I can only hope we break this trend...
*Edited for spelling
I love our 2015 team, don't get me wrong, but I don't know by what metric they had "generational levels of elite talent." They had a number of good college players who played their roles well.
This is a well-put. My comment was more to say that the two ingredients that seem necessary for a title are experience and talent (duh), but most championship winning teams have appeared to have a good amount of both. We will be extremely deficient in one aspect, and can only hope to that our one player providing leadership and experience can do so to such a degree that we have a shot in March/April. And hope that talent base gets us within spitting distance of how far Grayson can lead/teach the team to take those last few steps necessary to winning a title.Sometimes random luck is the best explanation. We could have 100 years of NCAAT champions and advanced stats to look at, and a good chunk of them will still be outliers that force us to either need to stretch for explanations or admit that we can't break everything down rationally.
If you slot Kentucky 2015 as the champion that season, things make more sense. Sam Dekker catching fire from 3 won Duke a title just as much as anything Duke did that season.
Duke 2018 is probably going to break the mold in a lot of ways if it wins the title. Of all our teams since 2010, it would be among the bottom half in terms of likelihood to win the title on preseason paper, IMO, along with 2012, 2014 and 2016. The scientific explanation at the end, if we absolutely must find one, would be something like "stacked with talent."
If I could short Duke 2018 financially, I would. The only veteran leader is unstable and nationally disliked at an unprecedented level, even for a white Duke player, the team on paper will be miserable from 3, and the coach has produced bad defenses undeniably consistently at this point.
So much has to go unexpectedly well for this team, but when you have this much talent, it makes that kind of unexpected overperformance possible.

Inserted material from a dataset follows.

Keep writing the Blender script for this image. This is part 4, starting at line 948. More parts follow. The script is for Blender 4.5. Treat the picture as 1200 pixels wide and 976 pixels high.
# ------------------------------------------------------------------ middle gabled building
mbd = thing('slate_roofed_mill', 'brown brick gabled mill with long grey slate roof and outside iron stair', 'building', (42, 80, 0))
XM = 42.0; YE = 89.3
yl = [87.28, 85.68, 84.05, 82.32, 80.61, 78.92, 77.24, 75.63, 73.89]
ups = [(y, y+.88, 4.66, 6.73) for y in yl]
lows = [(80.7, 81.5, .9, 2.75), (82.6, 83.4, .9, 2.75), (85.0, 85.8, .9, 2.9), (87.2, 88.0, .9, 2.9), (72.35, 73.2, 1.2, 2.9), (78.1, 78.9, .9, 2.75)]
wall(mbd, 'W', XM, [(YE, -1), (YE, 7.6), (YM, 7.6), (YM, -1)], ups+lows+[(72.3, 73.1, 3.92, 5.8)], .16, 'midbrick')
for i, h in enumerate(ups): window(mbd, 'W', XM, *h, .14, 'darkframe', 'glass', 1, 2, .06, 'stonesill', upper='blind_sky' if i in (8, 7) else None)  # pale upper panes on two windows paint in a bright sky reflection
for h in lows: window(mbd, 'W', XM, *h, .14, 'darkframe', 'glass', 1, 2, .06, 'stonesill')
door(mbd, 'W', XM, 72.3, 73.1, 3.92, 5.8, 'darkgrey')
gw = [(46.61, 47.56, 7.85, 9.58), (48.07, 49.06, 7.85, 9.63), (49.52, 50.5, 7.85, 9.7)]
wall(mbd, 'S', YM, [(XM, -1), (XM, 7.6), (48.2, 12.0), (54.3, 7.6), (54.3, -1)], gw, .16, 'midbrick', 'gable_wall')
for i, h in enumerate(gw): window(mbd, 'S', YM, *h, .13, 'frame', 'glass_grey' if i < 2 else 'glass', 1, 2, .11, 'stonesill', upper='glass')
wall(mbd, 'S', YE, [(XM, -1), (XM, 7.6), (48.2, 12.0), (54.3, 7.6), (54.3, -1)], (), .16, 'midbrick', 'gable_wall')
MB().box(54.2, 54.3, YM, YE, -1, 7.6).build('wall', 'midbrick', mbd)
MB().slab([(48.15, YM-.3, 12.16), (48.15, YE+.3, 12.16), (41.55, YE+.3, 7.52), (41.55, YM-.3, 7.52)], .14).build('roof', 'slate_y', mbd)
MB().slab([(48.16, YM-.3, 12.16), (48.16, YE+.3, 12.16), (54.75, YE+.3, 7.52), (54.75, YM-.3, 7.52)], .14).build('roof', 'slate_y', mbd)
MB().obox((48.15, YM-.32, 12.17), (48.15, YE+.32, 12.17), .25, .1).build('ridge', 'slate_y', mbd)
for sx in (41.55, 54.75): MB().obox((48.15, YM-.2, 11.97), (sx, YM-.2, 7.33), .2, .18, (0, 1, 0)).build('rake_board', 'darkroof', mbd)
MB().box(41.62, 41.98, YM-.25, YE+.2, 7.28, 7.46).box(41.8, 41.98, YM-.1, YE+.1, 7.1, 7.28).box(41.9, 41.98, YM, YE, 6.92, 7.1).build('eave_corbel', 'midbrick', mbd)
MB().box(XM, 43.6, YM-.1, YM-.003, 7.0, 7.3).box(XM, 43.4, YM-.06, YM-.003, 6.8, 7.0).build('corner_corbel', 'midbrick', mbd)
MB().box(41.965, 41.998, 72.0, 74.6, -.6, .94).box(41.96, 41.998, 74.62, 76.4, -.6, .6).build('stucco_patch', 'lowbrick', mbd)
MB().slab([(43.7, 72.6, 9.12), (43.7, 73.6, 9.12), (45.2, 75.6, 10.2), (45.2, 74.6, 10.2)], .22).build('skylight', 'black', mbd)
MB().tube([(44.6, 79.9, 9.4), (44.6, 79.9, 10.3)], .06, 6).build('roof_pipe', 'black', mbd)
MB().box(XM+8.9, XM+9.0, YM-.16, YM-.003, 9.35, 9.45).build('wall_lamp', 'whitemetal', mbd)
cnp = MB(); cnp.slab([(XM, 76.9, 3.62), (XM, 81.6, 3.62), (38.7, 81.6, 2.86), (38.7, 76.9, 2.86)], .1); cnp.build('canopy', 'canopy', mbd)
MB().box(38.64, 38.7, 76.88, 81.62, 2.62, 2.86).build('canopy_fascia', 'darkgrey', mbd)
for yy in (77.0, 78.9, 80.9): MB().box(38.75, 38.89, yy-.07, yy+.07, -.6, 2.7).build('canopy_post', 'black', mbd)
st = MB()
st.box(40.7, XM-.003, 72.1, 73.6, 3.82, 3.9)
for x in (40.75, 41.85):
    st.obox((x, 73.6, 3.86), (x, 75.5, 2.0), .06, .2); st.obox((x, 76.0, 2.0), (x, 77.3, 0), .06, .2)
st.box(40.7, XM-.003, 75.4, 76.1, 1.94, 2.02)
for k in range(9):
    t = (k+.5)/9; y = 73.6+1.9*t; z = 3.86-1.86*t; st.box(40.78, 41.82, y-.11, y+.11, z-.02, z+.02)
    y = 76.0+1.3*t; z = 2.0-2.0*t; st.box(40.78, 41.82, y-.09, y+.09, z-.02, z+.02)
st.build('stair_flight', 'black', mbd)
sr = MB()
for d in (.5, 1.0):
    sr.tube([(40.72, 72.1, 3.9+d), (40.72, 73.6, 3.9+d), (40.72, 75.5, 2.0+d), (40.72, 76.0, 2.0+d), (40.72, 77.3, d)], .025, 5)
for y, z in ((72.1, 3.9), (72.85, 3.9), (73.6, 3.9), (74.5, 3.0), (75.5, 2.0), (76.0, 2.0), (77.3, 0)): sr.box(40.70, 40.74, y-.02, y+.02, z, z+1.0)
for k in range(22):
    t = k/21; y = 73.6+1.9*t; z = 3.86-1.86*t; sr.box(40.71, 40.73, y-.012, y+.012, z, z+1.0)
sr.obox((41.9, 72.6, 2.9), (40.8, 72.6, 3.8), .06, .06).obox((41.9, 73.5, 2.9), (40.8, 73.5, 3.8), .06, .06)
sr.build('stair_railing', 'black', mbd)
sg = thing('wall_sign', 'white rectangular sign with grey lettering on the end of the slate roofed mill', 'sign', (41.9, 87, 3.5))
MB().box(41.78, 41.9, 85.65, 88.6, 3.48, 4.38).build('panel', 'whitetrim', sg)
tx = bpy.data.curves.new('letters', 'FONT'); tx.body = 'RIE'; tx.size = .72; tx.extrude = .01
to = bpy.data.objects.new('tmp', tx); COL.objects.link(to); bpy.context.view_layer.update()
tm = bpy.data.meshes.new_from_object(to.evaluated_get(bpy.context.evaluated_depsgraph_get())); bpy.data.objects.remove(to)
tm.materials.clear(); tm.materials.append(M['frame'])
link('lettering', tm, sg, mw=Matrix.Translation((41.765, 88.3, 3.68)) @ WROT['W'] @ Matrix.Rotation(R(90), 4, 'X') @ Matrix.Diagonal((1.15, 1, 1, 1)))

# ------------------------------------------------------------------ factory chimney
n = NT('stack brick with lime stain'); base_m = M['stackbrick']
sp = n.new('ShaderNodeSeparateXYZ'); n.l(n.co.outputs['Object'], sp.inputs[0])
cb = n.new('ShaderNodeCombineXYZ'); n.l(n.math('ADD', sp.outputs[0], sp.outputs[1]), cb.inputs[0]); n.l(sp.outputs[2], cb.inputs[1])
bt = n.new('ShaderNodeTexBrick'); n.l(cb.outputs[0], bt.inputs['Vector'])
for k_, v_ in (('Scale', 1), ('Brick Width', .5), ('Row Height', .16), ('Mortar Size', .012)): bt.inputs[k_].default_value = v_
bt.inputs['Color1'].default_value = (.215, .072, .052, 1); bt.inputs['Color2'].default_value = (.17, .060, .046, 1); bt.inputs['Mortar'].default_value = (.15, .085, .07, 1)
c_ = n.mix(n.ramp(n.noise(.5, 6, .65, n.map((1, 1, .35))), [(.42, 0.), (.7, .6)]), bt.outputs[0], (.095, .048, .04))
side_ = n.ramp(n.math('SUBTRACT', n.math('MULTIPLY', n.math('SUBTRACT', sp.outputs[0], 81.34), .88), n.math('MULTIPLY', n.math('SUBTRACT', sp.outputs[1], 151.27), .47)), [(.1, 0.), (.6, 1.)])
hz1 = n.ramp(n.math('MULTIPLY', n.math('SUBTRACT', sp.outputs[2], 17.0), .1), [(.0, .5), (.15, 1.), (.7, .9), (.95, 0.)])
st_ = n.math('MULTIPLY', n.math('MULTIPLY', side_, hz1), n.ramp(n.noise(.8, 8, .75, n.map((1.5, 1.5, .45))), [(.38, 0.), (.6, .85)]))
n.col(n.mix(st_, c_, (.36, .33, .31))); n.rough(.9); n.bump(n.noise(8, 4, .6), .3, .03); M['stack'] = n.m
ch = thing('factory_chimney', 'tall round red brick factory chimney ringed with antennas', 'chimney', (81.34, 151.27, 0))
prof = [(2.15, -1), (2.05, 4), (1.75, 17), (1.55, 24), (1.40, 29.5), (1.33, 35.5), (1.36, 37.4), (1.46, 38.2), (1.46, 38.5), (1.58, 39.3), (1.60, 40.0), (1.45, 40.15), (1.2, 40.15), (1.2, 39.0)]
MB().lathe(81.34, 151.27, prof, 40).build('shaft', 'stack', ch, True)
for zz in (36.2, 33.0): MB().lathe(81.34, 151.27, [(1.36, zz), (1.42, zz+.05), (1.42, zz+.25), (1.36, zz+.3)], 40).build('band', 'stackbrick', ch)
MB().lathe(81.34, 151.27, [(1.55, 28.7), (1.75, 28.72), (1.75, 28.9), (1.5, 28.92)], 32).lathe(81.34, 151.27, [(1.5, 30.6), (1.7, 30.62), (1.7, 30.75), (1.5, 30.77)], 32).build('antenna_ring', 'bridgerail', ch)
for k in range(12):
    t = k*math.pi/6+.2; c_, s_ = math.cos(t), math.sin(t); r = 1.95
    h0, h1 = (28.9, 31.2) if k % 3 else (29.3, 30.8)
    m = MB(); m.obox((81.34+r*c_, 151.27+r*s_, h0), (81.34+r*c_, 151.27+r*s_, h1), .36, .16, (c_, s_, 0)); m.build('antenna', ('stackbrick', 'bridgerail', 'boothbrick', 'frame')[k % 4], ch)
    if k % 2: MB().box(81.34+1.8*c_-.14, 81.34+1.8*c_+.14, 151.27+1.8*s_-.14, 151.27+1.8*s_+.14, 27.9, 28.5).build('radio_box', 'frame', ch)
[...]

I would say having 2 top 10 picks + 1st rounder + 2 more NBA players + Grayson as six of the 8 players (Amile, Matt Jones) getting PT as a significant concentration of talent. You can nitpick the "generational" part, and that's fair, but that's an outlier even among an average Duke team.
You read my posts, but then ignored them? Why use NBA success? Growth while in the NBA is not something that can be attributed to talent while at Duke specifically. You disagree and want to argue that the 2015 team had a lower concentration of talent than 2012 and 2014? OK. That's not the point of the comment.I would say having 2 top 10 picks + 1st rounder + 2 more NBA players + Grayson as six of the 8 players (Amile, Matt Jones) getting PT as a significant concentration of talent. You can nitpick the "generational" part, and that's fair, but that's an outlier even among an average Duke team.
Definitely a great concentration of college talent, or pro talent if draft status is considered as a primary factor in evaluating the three freshmen rather than performance. If we're looking at actual NBA success, it's obviously too early to tell, but my guess is that it won't be an outlier for NBA success.
just some other (non-ship) years:
2009: 4 1st rounders (Henderson, Miles, Nolan, Elliot Williams) + Singler and Thomas as 6 of the 9 players getting PT (a 7th was Scheyer, an All-American the next year)
2011: A #1 overall pick, + 3 first rounders (Miles, Mason, Nolan) + 4 other NBA players (Kyle, Andre, Ryan, Seth)
2012: One top-10 pick (Rivers), 2 other first rounders, (Miles, Mason), + 4 other NBA players (Andre, Ryan, Seth, Quinn).
2014: Okay, not as much depth of talent, but should end up with two guys who logged 20+ ppg in an NBA season (Parker and Hood), plus 3 other NBA players (Marshall, Quinn, and Dre).
You read my posts, but then ignored them? Why use NBA success? Growth while in the NBA is not something that can be attributed to talent while at Duke specifically. Do you really want to argue that the 2015 team had a lower concentration of talent than 2012 and 2014? OK.
So it sounds like the first team is seriously Duval/Allen/Bagley/Carter/Bolden right now?
As someone who prefers blackleticism to pussy shit like "skill" and "shooting" and "winning basketball games", I'm pumped. The only value I get out of Duke basketball at this point is watching superior athletes do cool shit for a few games before they become NBA players I get to claim for the next decade, and that lineup provides the highest potential for superior athletes doing cool shit.
Gonna suck for the rest of you guys, though.